Roland Martin, too, was skeptical, questioning whether parents should be notified if their children’s teachers are armed. Aposhian didn’t see why they should be, because the teachers are acting “in a professional manner.”

Velshi then noted that Aposhian is placing emphasis on thorough background checks. To that point, he alluded to a Salt Lake Tribune article about Jason Derek Brown, who was charged with shooting and killing an armored-car guard. Brown took Aposhian’s class. Aposhian argued that Brown wasn’t an FBI fugitive when he taught him.

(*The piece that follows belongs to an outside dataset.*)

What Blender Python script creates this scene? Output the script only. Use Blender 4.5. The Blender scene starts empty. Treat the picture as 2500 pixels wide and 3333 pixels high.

Countering that, Velshi contended that Brown took his class, and then became a fugitive after allegedly shooting someone dead. Aposhian said he never had an opportunity to pass a background check. Velshi asked how he got the gun then, and Aposhian replied, “We sold him the gun.” The CNN host then questioned how he got a gun without a background check, prompting Aposhian to grow defensive and clarify that there are two background checks, one for concealed carry and one for the firearm. Brown passed the latter.

“That was my question,” Velshi concluded.